_Data in this exercise_

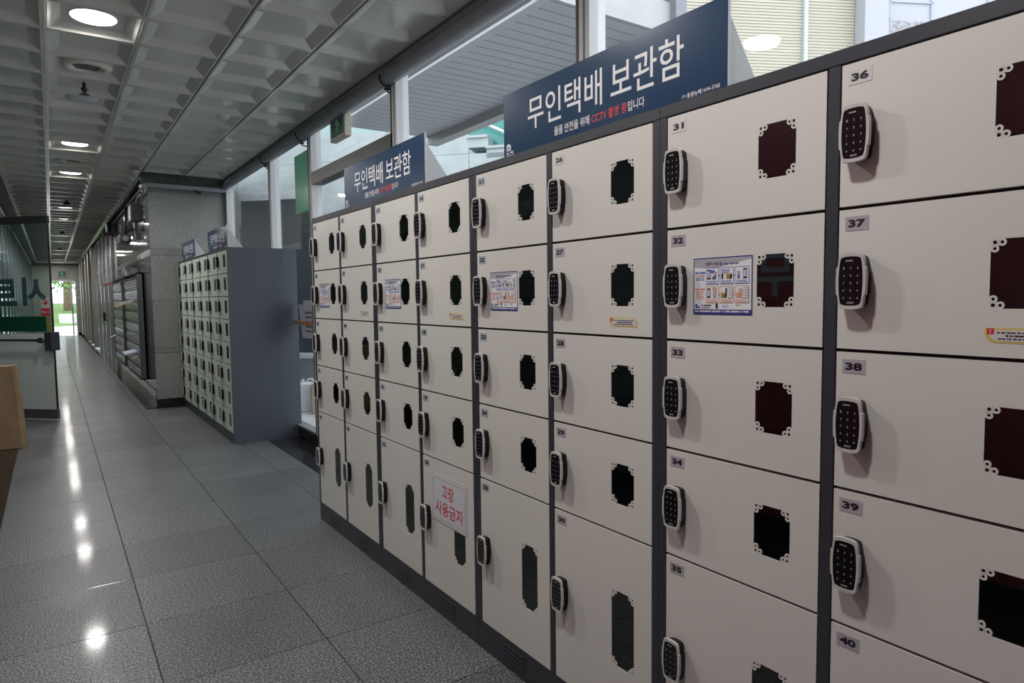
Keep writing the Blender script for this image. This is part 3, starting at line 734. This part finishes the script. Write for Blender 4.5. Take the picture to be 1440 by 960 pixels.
# mailbox banks
mbx = MB().box(0, .15, 0, .06, 0, .145, 0); mbx.box(.012, .138, -.004, .0, .012, .105, 0); mbx.rect(.014, .136, .112, .135, -.0006, 1); mbx.rect(.055, .095, .04, .075, -.0046, 2); mbx.box(.066, .084, -.012, -.004, .018, .030, 0)
mbm = mbx.mesh('mailbox', [mat('dull_steel', (.5,.51,.52), .16, metal=.95), BLACKM, LABWH])
def bank(y_left, ncol, label):
    t = thing('mailbox_bank', label, 'mailboxes', (XR-.085, y_left, .0), FACE_L, 'stainless mailbox banks on the right wall')
    W_ = ncol*.155+.05
    MB().box(0, W_, .06, .084, .30, 1.80).box(0, .022, -.01, .084, .30, 1.80).box(W_-.022, W_, -.01, .084, .30, 1.80).box(0, W_, -.01, .084, 1.78, 1.80).box(0, W_, -.01, .084, .30, .32).build('frame', mat('dark_steel', (.14,.15,.15), .3, metal=.7), t)
    for r in range(9):
        for c in range(ncol): place('mailbox', mbm, t, (.025+c*.155, .0, .335+r*.158))
    return W_
bank(12.70, 13, 'stainless mailbox bank stuffed with post, nearer of two on the right wall')
bank(15.15, 13, 'stainless mailbox bank farther along the right wall')
rl = random.Random(3)
for k in range(22):
    y = rl.uniform(10.7, 15.0); z = .335 + .158*rl.randrange(9) + .118
    if 12.6 < y < 13.1: continue
    L_ = rl.uniform(.04, .11); tl = rl.uniform(-.05, .01)
    m_ = rl.choice([PAPER, mat('dull_envelope', (.35,.34,.32), .6), LBLUE])
    o = MB().add([(0, -.005, 0), (.13, -.005, 0), (.13, -L_, tl), (0, -L_, tl), (0, -.005, .008), (.13, -.005, .008), (.13, -L_, tl+.008), (0, -L_, tl+.008)], [(0,3,2,1),(4,5,6,7),(0,1,5,4),(1,2,6,5),(2,3,7,6),(3,0,4,7)]).build('envelope', m_, None, (XR-.085, y, z), FACE_L)
    tag(o, 'envelope sticking out of a stainless mailbox slot', 'envelope', 'envelopes sticking out of the mailboxes')
def loose(name, y, z, wd, L_, tl, m_, label):
    o = MB().add([(0, -.005, 0), (wd, -.005, 0), (wd, -L_, tl), (0, -L_, tl), (0, -.005, .02), (wd, -.005, .02), (wd, -L_, tl+.025), (0, -L_, tl+.025)], [(0,3,2,1),(4,5,6,7),(0,1,5,4),(1,2,6,5),(2,3,7,6),(3,0,4,7)]).build(name, m_, None, (XR-.085, y, z), FACE_L)
    tag(o, label, name.replace('_', ' '))
loose('newspaper', 11.55, 1.40, .30, .24, -.09, mat('yellowed_paper', (.42,.36,.24), .7), 'yellowed folded newspaper sticking out of the nearer mailbox bank')
loose('magazine', 11.6, .66, .5, .16, -.04, LBLUE, 'pale blue magazine jutting low from the nearer mailbox bank')
loose('leaflet', 14.5, 1.74, .22, .2, -.06, mat('dull_red_paper', (.35,.06,.05), .5), 'dull red leaflet at the top of the farther mailbox bank')
for k, (y, wd, lab) in enumerate(((12.55, .5, 'white bundle of papers lying on top of the nearer mailbox bank, left end'), (11.8, .6, 'grey plastic bundle lying on top of the nearer mailbox bank, right end'))):
    b = MB().add([(0,0,0),(wd,0,0),(wd,.1,0),(0,.1,0),(.03,-.02,.09),(wd*.5,.0,.14),(wd-.04,.0,.07),(wd-.05,.1,.06),(.05,.1,.1)], [(0,1,6,5,4),(1,2,7,6),(2,3,8,7),(3,0,4,8),(4,5,8),(5,6,7,8),(3,2,1,0)])
    tag(b.build('paper_bundle', [WHITEP, mat('grey_bag', (.12,.13,.14), .3)][k], None, (XR-.11, y, 1.802), FACE_L), lab, 'bundle')
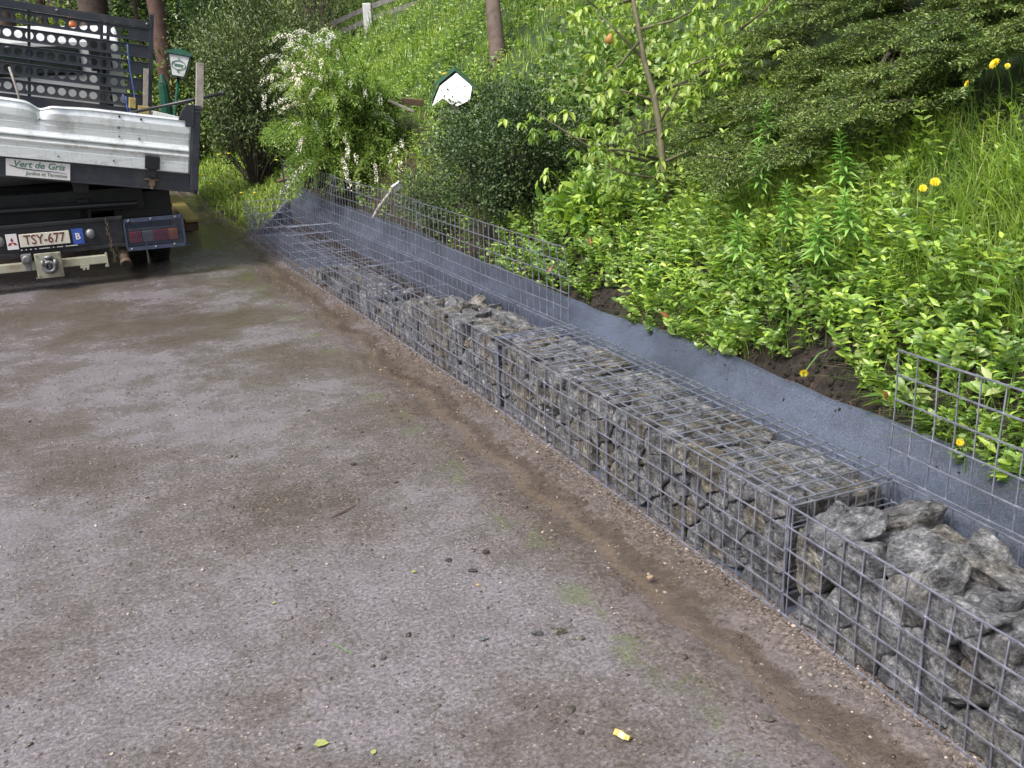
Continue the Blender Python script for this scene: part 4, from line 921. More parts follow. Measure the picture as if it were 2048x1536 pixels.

_Your goal_
Without the pictures, print the records in full, exactly as they appear.

_Correct result_
Keep writing the Blender script for this image. This is part 3, starting at line 734. This part finishes the script. Write for Blender 4.5. Take the picture to be 1440 by 960 pixels.
# mailbox banks
mbx = MB().box(0, .15, 0, .06, 0, .145, 0); mbx.box(.012, .138, -.004, .0, .012, .105, 0); mbx.rect(.014, .136, .112, .135, -.0006, 1); mbx.rect(.055, .095, .04, .075, -.0046, 2); mbx.box(.066, .084, -.012, -.004, .018, .030, 0)
mbm = mbx.mesh('mailbox', [mat('dull_steel', (.5,.51,.52), .16, metal=.95), BLACKM, LABWH])
def bank(y_left, ncol, label):
    t = thing('mailbox_bank', label, 'mailboxes', (XR-.085, y_left, .0), FACE_L, 'stainless mailbox banks on the right wall')
    W_ = ncol*.155+.05
    MB().box(0, W_, .06, .084, .30, 1.80).box(0, .022, -.01, .084, .30, 1.80).box(W_-.022, W_, -.01, .084, .30, 1.80).box(0, W_, -.01, .084, 1.78, 1.80).box(0, W_, -.01, .084, .30, .32).build('frame', mat('dark_steel', (.14,.15,.15), .3, metal=.7), t)
    for r in range(9):
        for c in range(ncol): place('mailbox', mbm, t, (.025+c*.155, .0, .335+r*.158))
    return W_
bank(12.70, 13, 'stainless mailbox bank stuffed with post, nearer of two on the right wall')
bank(15.15, 13, 'stainless mailbox bank farther along the right wall')
rl = random.Random(3)
for k in range(22):
    y = rl.uniform(10.7, 15.0); z = .335 + .158*rl.randrange(9) + .118
    if 12.6 < y < 13.1: continue
    L_ = rl.uniform(.04, .11); tl = rl.uniform(-.05, .01)
    m_ = rl.choice([PAPER, mat('dull_envelope', (.35,.34,.32), .6), LBLUE])
    o = MB().add([(0, -.005, 0), (.13, -.005, 0), (.13, -L_, tl), (0, -L_, tl), (0, -.005, .008), (.13, -.005, .008), (.13, -L_, tl+.008), (0, -L_, tl+.008)], [(0,3,2,1),(4,5,6,7),(0,1,5,4),(1,2,6,5),(2,3,7,6),(3,0,4,7)]).build('envelope', m_, None, (XR-.085, y, z), FACE_L)
    tag(o, 'envelope sticking out of a stainless mailbox slot', 'envelope', 'envelopes sticking out of the mailboxes')
def loose(name, y, z, wd, L_, tl, m_, label):
    o = MB().add([(0, -.005, 0), (wd, -.005, 0), (wd, -L_, tl), (0, -L_, tl), (0, -.005, .02), (wd, -.005, .02), (wd, -L_, tl+.025), (0, -L_, tl+.025)], [(0,3,2,1),(4,5,6,7),(0,1,5,4),(1,2,6,5),(2,3,7,6),(3,0,4,7)]).build(name, m_, None, (XR-.085, y, z), FACE_L)
    tag(o, label, name.replace('_', ' '))
loose('newspaper', 11.55, 1.40, .30, .24, -.09, mat('yellowed_paper', (.42,.36,.24), .7), 'yellowed folded newspaper sticking out of the nearer mailbox bank')
loose('magazine', 11.6, .66, .5, .16, -.04, LBLUE, 'pale blue magazine jutting low from the nearer mailbox bank')
loose('leaflet', 14.5, 1.74, .22, .2, -.06, mat('dull_red_paper', (.35,.06,.05), .5), 'dull red leaflet at the top of the farther mailbox bank')
for k, (y, wd, lab) in enumerate(((12.55, .5, 'white bundle of papers lying on top of the nearer mailbox bank, left end'), (11.8, .6, 'grey plastic bundle lying on top of the nearer mailbox bank, right end'))):
    b = MB().add([(0,0,0),(wd,0,0),(wd,.1,0),(0,.1,0),(.03,-.02,.09),(wd*.5,.0,.14),(wd-.04,.0,.07),(wd-.05,.1,.06),(.05,.1,.1)], [(0,1,6,5,4),(1,2,7,6),(2,3,8,7),(3,0,4,8),(4,5,8),(5,6,7,8),(3,2,1,0)])
    tag(b.build('paper_bundle', [WHITEP, mat('grey_bag', (.12,.13,.14), .3)][k], None, (XR-.11, y, 1.802), FACE_L), lab, 'bundle')
Continue the Blender Python script for this scene: part 4, from line 921. More parts follow. Measure the picture as if it were 2048x1536 pixels.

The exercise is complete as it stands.